Records from a dataset
────────────────────────────────────────
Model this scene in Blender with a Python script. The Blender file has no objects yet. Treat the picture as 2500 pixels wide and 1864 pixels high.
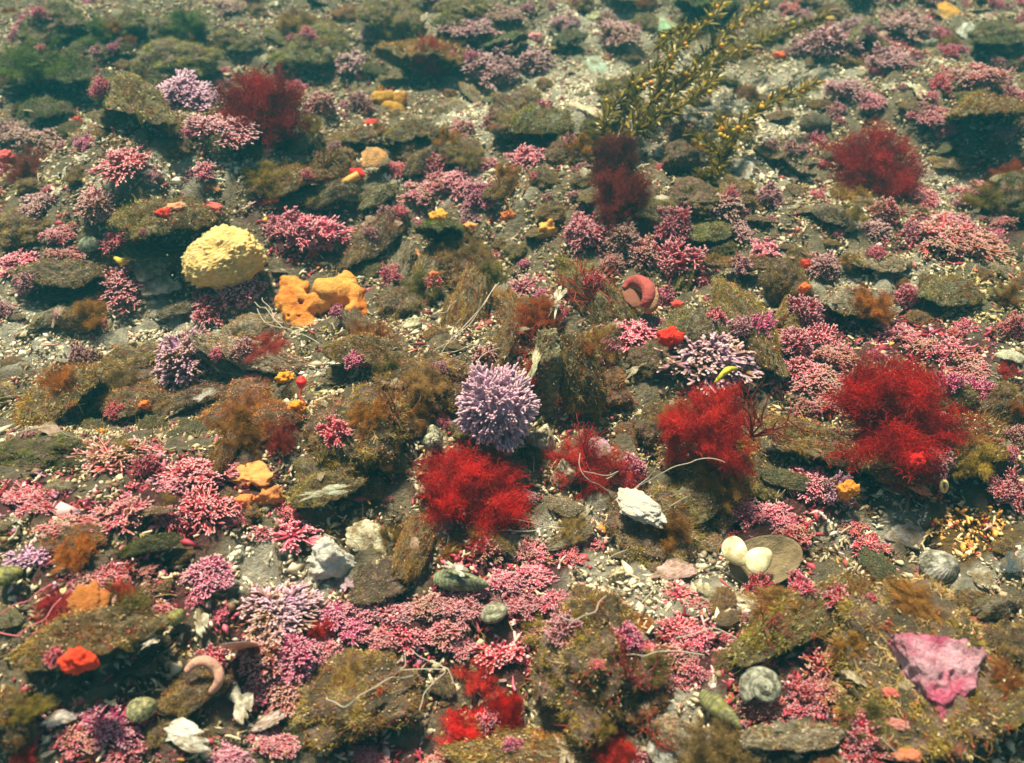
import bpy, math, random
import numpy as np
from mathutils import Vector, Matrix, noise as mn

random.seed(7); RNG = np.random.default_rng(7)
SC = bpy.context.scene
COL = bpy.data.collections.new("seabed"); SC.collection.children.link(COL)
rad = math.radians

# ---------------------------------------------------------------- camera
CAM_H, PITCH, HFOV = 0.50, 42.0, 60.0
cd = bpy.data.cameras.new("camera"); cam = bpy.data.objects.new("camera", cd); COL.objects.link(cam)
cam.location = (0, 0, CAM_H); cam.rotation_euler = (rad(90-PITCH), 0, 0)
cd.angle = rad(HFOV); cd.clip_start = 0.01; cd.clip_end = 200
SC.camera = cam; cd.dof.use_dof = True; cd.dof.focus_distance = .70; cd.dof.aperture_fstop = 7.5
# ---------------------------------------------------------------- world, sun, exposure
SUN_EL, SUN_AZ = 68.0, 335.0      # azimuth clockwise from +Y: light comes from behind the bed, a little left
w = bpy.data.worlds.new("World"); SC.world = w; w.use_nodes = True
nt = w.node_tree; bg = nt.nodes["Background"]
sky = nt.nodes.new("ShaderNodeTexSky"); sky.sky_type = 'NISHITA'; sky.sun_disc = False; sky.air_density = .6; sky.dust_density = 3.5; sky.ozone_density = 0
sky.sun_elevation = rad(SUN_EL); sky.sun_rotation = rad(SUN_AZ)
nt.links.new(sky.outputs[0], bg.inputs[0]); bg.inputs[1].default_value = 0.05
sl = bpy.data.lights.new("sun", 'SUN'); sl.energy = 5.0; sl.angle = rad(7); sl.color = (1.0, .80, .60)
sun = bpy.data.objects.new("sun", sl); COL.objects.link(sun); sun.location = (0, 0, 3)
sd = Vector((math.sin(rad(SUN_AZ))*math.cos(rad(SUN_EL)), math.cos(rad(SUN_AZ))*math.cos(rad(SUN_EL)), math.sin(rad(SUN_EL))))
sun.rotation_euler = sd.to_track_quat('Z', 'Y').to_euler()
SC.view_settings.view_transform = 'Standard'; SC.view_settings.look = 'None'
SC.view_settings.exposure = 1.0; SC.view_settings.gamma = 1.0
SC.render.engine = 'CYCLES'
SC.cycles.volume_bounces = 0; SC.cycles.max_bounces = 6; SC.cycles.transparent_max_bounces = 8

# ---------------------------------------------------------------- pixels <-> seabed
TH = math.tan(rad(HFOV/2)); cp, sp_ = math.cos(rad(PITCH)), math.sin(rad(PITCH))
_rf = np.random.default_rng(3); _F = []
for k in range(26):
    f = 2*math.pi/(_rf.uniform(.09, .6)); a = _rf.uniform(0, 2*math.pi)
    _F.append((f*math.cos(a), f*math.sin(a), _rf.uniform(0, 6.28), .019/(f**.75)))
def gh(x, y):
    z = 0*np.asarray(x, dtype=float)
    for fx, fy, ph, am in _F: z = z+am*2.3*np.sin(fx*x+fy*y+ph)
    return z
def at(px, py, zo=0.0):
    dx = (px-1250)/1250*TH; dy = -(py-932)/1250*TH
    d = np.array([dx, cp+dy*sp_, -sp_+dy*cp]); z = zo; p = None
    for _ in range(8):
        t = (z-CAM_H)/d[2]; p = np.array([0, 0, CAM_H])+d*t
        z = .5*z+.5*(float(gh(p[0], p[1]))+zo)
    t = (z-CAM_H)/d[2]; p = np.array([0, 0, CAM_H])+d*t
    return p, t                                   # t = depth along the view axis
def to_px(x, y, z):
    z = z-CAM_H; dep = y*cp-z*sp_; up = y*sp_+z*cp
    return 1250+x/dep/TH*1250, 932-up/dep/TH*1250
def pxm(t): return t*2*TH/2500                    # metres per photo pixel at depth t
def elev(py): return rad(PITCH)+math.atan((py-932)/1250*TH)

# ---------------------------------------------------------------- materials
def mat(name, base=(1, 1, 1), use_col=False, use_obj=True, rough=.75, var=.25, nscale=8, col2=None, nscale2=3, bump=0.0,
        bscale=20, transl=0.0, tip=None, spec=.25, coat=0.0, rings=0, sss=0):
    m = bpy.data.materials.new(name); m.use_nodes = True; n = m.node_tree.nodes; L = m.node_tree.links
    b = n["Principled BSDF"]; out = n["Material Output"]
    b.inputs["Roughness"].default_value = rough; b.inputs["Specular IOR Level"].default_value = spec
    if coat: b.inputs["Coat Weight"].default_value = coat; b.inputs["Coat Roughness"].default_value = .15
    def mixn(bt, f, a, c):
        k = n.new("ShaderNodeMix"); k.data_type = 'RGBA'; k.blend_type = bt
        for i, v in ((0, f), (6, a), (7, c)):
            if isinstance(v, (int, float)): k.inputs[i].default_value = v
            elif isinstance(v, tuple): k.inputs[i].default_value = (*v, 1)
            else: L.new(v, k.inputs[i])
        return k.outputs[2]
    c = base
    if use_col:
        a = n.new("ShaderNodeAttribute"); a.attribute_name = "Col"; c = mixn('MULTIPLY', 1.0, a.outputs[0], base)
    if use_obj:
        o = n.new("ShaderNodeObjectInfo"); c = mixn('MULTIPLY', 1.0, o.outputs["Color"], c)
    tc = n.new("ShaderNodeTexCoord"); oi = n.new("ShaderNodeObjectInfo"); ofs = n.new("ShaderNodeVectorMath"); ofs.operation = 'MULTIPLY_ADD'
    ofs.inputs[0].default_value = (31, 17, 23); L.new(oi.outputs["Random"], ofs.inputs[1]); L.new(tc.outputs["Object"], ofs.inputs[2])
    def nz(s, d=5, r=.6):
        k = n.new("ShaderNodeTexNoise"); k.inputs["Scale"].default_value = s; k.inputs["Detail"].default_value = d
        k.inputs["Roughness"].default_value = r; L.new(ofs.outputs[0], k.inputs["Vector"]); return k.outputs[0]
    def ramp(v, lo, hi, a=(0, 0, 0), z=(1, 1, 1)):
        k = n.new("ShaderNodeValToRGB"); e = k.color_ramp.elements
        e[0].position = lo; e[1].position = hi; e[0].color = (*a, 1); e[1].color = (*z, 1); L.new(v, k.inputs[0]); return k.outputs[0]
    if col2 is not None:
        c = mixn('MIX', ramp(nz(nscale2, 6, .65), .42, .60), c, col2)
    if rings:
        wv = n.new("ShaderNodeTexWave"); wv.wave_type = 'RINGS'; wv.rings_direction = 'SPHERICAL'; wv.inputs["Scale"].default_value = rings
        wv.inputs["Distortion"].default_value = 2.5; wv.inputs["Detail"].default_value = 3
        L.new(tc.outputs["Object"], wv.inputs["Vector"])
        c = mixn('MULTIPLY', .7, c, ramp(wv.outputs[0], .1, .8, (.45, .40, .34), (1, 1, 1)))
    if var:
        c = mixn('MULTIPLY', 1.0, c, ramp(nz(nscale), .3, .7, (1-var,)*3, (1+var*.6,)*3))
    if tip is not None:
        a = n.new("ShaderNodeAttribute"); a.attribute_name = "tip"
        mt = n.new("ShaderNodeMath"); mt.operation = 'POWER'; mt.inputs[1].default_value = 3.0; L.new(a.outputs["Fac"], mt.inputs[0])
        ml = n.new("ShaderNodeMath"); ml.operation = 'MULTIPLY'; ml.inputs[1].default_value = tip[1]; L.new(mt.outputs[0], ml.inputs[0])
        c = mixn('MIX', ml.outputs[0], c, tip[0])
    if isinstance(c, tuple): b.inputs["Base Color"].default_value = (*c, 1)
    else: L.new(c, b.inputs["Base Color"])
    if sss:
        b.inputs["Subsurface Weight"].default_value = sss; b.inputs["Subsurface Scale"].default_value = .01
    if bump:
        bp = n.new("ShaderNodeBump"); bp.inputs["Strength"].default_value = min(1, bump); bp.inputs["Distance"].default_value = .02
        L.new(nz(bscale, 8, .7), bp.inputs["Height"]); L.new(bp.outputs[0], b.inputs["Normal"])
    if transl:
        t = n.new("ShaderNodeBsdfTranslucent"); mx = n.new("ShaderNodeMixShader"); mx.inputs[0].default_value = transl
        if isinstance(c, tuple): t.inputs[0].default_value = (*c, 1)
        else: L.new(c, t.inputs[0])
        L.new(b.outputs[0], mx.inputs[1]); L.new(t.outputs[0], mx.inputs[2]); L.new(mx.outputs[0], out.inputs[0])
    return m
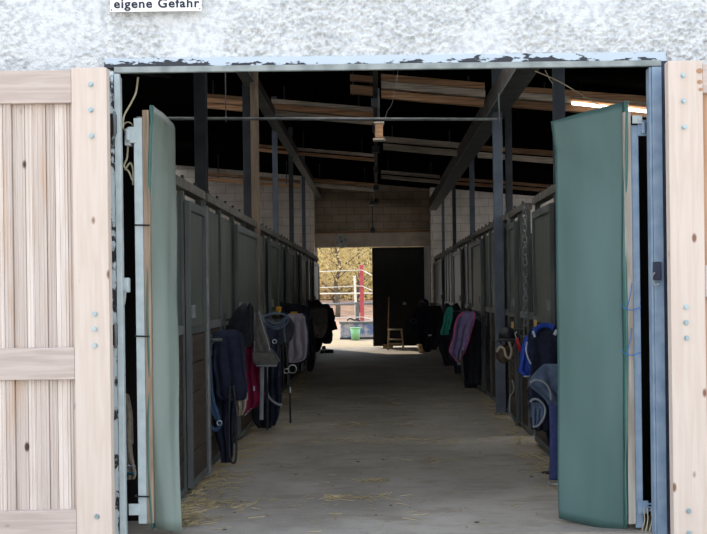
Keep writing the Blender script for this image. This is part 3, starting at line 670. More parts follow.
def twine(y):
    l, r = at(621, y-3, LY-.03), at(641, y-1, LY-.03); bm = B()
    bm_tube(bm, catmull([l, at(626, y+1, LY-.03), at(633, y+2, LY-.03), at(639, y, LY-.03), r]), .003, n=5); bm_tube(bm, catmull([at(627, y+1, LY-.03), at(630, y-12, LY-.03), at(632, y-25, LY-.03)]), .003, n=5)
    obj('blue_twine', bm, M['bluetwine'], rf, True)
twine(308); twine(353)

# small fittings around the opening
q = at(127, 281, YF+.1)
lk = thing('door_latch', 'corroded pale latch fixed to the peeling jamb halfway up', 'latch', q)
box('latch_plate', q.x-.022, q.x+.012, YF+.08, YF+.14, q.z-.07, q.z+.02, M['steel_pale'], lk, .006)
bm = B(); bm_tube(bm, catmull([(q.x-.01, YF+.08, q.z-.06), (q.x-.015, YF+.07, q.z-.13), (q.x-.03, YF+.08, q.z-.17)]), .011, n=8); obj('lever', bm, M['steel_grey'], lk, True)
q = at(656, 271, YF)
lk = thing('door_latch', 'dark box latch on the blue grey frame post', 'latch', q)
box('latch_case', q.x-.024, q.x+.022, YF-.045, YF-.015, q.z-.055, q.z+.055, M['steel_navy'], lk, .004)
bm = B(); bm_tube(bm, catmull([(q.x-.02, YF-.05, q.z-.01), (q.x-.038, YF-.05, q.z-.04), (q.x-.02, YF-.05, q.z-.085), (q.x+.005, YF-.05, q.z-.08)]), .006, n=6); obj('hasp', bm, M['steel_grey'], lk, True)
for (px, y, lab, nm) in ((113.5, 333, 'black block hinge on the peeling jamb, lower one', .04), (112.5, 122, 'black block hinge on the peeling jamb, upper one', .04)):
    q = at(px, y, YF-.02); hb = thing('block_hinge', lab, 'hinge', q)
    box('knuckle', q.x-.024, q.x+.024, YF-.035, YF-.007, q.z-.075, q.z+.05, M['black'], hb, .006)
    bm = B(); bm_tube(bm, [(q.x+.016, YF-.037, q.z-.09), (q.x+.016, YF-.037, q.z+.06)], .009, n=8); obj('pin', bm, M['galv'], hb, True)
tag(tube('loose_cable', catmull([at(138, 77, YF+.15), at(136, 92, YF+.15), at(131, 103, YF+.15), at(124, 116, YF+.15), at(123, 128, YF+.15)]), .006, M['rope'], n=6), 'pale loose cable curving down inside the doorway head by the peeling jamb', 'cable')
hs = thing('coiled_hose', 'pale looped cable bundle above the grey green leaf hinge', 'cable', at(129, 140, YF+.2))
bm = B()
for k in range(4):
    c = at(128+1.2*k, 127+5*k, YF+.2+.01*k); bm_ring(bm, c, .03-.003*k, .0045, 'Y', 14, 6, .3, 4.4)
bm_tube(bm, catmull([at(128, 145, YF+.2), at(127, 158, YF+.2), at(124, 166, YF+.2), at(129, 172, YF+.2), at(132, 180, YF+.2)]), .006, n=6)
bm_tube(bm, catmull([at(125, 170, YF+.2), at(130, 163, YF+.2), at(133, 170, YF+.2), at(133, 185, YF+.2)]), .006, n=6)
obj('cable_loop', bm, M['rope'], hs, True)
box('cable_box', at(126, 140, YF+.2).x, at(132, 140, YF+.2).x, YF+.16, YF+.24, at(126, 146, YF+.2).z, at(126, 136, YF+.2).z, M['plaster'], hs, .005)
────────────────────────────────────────
_Short exercise_: In the listing above, locate the line containing "Keep writing the" and the line containing "twine(308); twine(353)". Transcribe those two lines and everything between them, exactly as written.

_Written solution_:
Keep writing the Blender script for this image. This is part 3, starting at line 670. More parts follow.
def twine(y):
    l, r = at(621, y-3, LY-.03), at(641, y-1, LY-.03); bm = B()
    bm_tube(bm, catmull([l, at(626, y+1, LY-.03), at(633, y+2, LY-.03), at(639, y, LY-.03), r]), .003, n=5); bm_tube(bm, catmull([at(627, y+1, LY-.03), at(630, y-12, LY-.03), at(632, y-25, LY-.03)]), .003, n=5)
    obj('blue_twine', bm, M['bluetwine'], rf, True)
twine(308); twine(353)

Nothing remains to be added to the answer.